In the meanwhile, the gruff-voiced Steve Earle has generated a lot of press with his new album Jerusalem. In his eclectic collection of electronica-tinged-traditional-country-rock (whew), Earle comments on current American culture, drawing from religious allusions and metaphors. His songs include lines like, “I don’t remember learnin’ how to hate in Sunday school.” Earle’s album is a call for peace, coupled with an examination of the news media. He looks at our depictions of the Islam and Christianity, as well as offering pointed commentary on American prisons.
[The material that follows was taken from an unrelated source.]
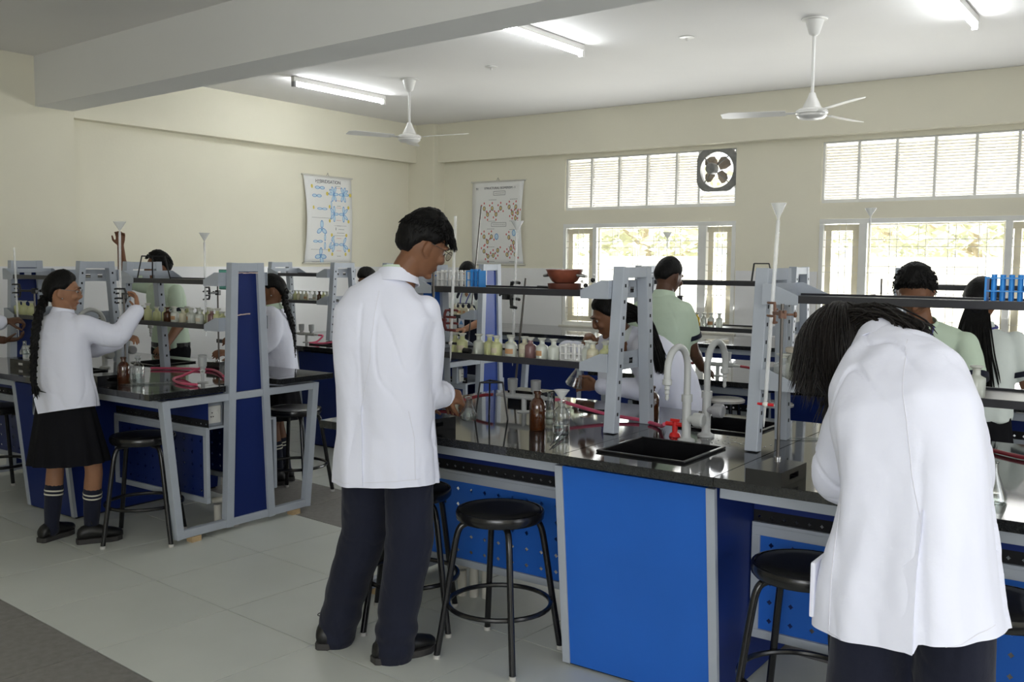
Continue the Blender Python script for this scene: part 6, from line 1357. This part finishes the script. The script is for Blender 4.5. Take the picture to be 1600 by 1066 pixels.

Most famously, the album contains a sort-of comparison of so-called American Taliban John Walker Lindh to Jesus on the song “John Walker’s Blues.”

Here, Earle lays out an alternate view of Lindh. He portrays him as a lost kid who is looking for something to believe in. In the song, Earle takes on the voice of Lindh, and has him say, “I’m just an American boy raised on MTV /And I’ve seen all those kids in the soda-pop ads /But none of ’em looked like me /So I started lookin’ around for a light out of the dim /And the first thing I heard that made sense was the word /of Mohammed, peace be upon him.”

Earle is not endorsing the Taliban here. But along with Petty – and hopefully other artists will follow – he has writing evocative lyrics, expressing thoughts that won’t necessarily guarantee him record sales. And in a music world where corporate monopolies control most of the records we buy and the radio stations we listen to, anything that challenges comfortable, mediocre, moneymaking music is worthy of our attention.